SHORT TASK →
The records that follow need to be output exactly as they are.

RECORD EXCERPTS →

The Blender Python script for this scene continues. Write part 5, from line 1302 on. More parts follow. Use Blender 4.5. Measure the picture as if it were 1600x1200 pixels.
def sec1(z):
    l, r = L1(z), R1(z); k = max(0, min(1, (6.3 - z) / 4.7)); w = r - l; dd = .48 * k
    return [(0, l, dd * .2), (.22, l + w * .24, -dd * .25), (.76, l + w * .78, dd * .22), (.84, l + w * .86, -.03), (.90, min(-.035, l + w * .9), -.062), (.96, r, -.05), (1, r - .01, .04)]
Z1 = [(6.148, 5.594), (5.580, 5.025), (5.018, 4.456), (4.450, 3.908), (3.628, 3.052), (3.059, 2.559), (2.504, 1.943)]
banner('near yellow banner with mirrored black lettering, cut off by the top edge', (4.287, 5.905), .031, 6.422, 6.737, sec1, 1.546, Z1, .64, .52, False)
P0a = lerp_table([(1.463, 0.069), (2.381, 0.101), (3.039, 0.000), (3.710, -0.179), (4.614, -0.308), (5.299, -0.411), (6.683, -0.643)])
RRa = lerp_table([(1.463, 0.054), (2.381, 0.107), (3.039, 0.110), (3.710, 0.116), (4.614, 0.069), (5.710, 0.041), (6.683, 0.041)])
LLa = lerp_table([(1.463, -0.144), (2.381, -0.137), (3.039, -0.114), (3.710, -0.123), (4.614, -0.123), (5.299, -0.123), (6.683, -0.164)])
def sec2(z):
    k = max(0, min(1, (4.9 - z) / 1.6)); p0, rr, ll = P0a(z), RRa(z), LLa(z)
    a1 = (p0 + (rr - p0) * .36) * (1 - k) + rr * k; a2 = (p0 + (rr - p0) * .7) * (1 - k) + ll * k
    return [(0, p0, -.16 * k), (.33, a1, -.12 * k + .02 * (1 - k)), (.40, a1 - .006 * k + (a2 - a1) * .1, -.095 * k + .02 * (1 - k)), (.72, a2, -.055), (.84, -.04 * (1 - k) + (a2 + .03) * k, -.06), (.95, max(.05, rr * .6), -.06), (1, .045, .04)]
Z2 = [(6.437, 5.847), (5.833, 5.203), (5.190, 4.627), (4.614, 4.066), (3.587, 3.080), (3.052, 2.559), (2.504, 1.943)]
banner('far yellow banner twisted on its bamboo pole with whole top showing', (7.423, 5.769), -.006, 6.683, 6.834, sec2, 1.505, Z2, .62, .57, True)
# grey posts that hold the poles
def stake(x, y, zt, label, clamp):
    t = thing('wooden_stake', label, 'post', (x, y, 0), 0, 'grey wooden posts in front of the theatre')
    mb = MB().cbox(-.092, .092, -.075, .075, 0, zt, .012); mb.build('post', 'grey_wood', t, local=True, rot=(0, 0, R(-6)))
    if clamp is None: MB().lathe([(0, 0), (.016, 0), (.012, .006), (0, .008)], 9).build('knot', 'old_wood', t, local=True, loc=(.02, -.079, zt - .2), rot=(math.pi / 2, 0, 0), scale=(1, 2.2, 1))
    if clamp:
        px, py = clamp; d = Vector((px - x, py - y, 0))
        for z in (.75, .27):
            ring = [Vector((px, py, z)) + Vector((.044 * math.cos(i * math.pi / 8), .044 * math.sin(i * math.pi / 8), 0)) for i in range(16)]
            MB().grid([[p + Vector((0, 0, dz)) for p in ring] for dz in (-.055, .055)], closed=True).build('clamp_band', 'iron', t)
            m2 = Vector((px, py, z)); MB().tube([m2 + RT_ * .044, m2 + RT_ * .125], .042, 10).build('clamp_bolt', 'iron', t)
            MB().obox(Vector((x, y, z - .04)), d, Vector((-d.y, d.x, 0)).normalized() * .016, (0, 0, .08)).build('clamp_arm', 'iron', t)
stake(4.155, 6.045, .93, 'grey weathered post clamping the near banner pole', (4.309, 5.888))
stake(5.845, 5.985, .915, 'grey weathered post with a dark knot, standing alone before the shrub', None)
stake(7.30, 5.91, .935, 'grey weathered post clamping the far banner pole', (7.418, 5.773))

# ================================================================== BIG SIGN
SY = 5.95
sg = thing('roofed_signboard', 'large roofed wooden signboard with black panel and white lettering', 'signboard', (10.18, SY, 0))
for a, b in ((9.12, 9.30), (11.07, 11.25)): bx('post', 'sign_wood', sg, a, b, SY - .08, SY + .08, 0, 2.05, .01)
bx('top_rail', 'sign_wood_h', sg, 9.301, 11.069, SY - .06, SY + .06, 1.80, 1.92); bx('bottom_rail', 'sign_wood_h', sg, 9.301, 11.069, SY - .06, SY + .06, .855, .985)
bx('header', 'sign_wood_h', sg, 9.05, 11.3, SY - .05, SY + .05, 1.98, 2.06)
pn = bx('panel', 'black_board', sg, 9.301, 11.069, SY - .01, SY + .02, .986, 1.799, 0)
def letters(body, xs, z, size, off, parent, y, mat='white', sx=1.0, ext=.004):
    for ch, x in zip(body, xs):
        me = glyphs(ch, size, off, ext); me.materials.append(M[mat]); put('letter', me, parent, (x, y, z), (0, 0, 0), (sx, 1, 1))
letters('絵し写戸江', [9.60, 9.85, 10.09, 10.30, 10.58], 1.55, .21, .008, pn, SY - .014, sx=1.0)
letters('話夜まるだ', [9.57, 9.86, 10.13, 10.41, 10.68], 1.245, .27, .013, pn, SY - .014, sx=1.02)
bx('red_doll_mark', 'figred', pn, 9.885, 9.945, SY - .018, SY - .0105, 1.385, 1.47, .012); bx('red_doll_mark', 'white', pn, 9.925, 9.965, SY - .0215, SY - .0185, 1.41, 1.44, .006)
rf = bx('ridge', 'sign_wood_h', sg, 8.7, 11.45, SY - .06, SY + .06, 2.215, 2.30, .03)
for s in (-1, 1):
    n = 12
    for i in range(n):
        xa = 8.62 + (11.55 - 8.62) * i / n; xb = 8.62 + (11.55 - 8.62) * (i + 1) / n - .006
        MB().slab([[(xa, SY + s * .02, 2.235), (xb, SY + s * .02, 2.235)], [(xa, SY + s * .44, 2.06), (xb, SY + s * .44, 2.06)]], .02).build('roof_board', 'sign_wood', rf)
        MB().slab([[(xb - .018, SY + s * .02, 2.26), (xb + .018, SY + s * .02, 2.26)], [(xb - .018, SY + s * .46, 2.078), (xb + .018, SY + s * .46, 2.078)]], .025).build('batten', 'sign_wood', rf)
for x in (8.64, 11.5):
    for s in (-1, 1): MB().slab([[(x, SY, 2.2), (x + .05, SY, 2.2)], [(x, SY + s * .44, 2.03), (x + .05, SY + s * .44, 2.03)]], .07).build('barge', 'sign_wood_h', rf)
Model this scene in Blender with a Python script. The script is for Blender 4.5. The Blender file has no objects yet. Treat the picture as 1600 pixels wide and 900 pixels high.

FINISHED ANSWER →
The Blender Python script for this scene continues. Write part 5, from line 1302 on. More parts follow. Use Blender 4.5. Measure the picture as if it were 1600x1200 pixels.
def sec1(z):
    l, r = L1(z), R1(z); k = max(0, min(1, (6.3 - z) / 4.7)); w = r - l; dd = .48 * k
    return [(0, l, dd * .2), (.22, l + w * .24, -dd * .25), (.76, l + w * .78, dd * .22), (.84, l + w * .86, -.03), (.90, min(-.035, l + w * .9), -.062), (.96, r, -.05), (1, r - .01, .04)]
Z1 = [(6.148, 5.594), (5.580, 5.025), (5.018, 4.456), (4.450, 3.908), (3.628, 3.052), (3.059, 2.559), (2.504, 1.943)]
banner('near yellow banner with mirrored black lettering, cut off by the top edge', (4.287, 5.905), .031, 6.422, 6.737, sec1, 1.546, Z1, .64, .52, False)
P0a = lerp_table([(1.463, 0.069), (2.381, 0.101), (3.039, 0.000), (3.710, -0.179), (4.614, -0.308), (5.299, -0.411), (6.683, -0.643)])
RRa = lerp_table([(1.463, 0.054), (2.381, 0.107), (3.039, 0.110), (3.710, 0.116), (4.614, 0.069), (5.710, 0.041), (6.683, 0.041)])
LLa = lerp_table([(1.463, -0.144), (2.381, -0.137), (3.039, -0.114), (3.710, -0.123), (4.614, -0.123), (5.299, -0.123), (6.683, -0.164)])
def sec2(z):
    k = max(0, min(1, (4.9 - z) / 1.6)); p0, rr, ll = P0a(z), RRa(z), LLa(z)
    a1 = (p0 + (rr - p0) * .36) * (1 - k) + rr * k; a2 = (p0 + (rr - p0) * .7) * (1 - k) + ll * k
    return [(0, p0, -.16 * k), (.33, a1, -.12 * k + .02 * (1 - k)), (.40, a1 - .006 * k + (a2 - a1) * .1, -.095 * k + .02 * (1 - k)), (.72, a2, -.055), (.84, -.04 * (1 - k) + (a2 + .03) * k, -.06), (.95, max(.05, rr * .6), -.06), (1, .045, .04)]
Z2 = [(6.437, 5.847), (5.833, 5.203), (5.190, 4.627), (4.614, 4.066), (3.587, 3.080), (3.052, 2.559), (2.504, 1.943)]
banner('far yellow banner twisted on its bamboo pole with whole top showing', (7.423, 5.769), -.006, 6.683, 6.834, sec2, 1.505, Z2, .62, .57, True)
# grey posts that hold the poles
def stake(x, y, zt, label, clamp):
    t = thing('wooden_stake', label, 'post', (x, y, 0), 0, 'grey wooden posts in front of the theatre')
    mb = MB().cbox(-.092, .092, -.075, .075, 0, zt, .012); mb.build('post', 'grey_wood', t, local=True, rot=(0, 0, R(-6)))
    if clamp is None: MB().lathe([(0, 0), (.016, 0), (.012, .006), (0, .008)], 9).build('knot', 'old_wood', t, local=True, loc=(.02, -.079, zt - .2), rot=(math.pi / 2, 0, 0), scale=(1, 2.2, 1))
    if clamp:
        px, py = clamp; d = Vector((px - x, py - y, 0))
        for z in (.75, .27):
            ring = [Vector((px, py, z)) + Vector((.044 * math.cos(i * math.pi / 8), .044 * math.sin(i * math.pi / 8), 0)) for i in range(16)]
            MB().grid([[p + Vector((0, 0, dz)) for p in ring] for dz in (-.055, .055)], closed=True).build('clamp_band', 'iron', t)
            m2 = Vector((px, py, z)); MB().tube([m2 + RT_ * .044, m2 + RT_ * .125], .042, 10).build('clamp_bolt', 'iron', t)
            MB().obox(Vector((x, y, z - .04)), d, Vector((-d.y, d.x, 0)).normalized() * .016, (0, 0, .08)).build('clamp_arm', 'iron', t)
stake(4.155, 6.045, .93, 'grey weathered post clamping the near banner pole', (4.309, 5.888))
stake(5.845, 5.985, .915, 'grey weathered post with a dark knot, standing alone before the shrub', None)
stake(7.30, 5.91, .935, 'grey weathered post clamping the far banner pole', (7.418, 5.773))

# ================================================================== BIG SIGN
SY = 5.95
sg = thing('roofed_signboard', 'large roofed wooden signboard with black panel and white lettering', 'signboard', (10.18, SY, 0))
for a, b in ((9.12, 9.30), (11.07, 11.25)): bx('post', 'sign_wood', sg, a, b, SY - .08, SY + .08, 0, 2.05, .01)
bx('top_rail', 'sign_wood_h', sg, 9.301, 11.069, SY - .06, SY + .06, 1.80, 1.92); bx('bottom_rail', 'sign_wood_h', sg, 9.301, 11.069, SY - .06, SY + .06, .855, .985)
bx('header', 'sign_wood_h', sg, 9.05, 11.3, SY - .05, SY + .05, 1.98, 2.06)
pn = bx('panel', 'black_board', sg, 9.301, 11.069, SY - .01, SY + .02, .986, 1.799, 0)
def letters(body, xs, z, size, off, parent, y, mat='white', sx=1.0, ext=.004):
    for ch, x in zip(body, xs):
        me = glyphs(ch, size, off, ext); me.materials.append(M[mat]); put('letter', me, parent, (x, y, z), (0, 0, 0), (sx, 1, 1))
letters('絵し写戸江', [9.60, 9.85, 10.09, 10.30, 10.58], 1.55, .21, .008, pn, SY - .014, sx=1.0)
letters('話夜まるだ', [9.57, 9.86, 10.13, 10.41, 10.68], 1.245, .27, .013, pn, SY - .014, sx=1.02)
bx('red_doll_mark', 'figred', pn, 9.885, 9.945, SY - .018, SY - .0105, 1.385, 1.47, .012); bx('red_doll_mark', 'white', pn, 9.925, 9.965, SY - .0215, SY - .0185, 1.41, 1.44, .006)
rf = bx('ridge', 'sign_wood_h', sg, 8.7, 11.45, SY - .06, SY + .06, 2.215, 2.30, .03)
for s in (-1, 1):
    n = 12
    for i in range(n):
        xa = 8.62 + (11.55 - 8.62) * i / n; xb = 8.62 + (11.55 - 8.62) * (i + 1) / n - .006
        MB().slab([[(xa, SY + s * .02, 2.235), (xb, SY + s * .02, 2.235)], [(xa, SY + s * .44, 2.06), (xb, SY + s * .44, 2.06)]], .02).build('roof_board', 'sign_wood', rf)
        MB().slab([[(xb - .018, SY + s * .02, 2.26), (xb + .018, SY + s * .02, 2.26)], [(xb - .018, SY + s * .46, 2.078), (xb + .018, SY + s * .46, 2.078)]], .025).build('batten', 'sign_wood', rf)
for x in (8.64, 11.5):
    for s in (-1, 1): MB().slab([[(x, SY, 2.2), (x + .05, SY, 2.2)], [(x, SY + s * .44, 2.03), (x + .05, SY + s * .44, 2.03)]], .07).build('barge', 'sign_wood_h', rf)
Model this scene in Blender with a Python script. The script is for Blender 4.5. The Blender file has no objects yet. Treat the picture as 1600 pixels wide and 900 pixels high.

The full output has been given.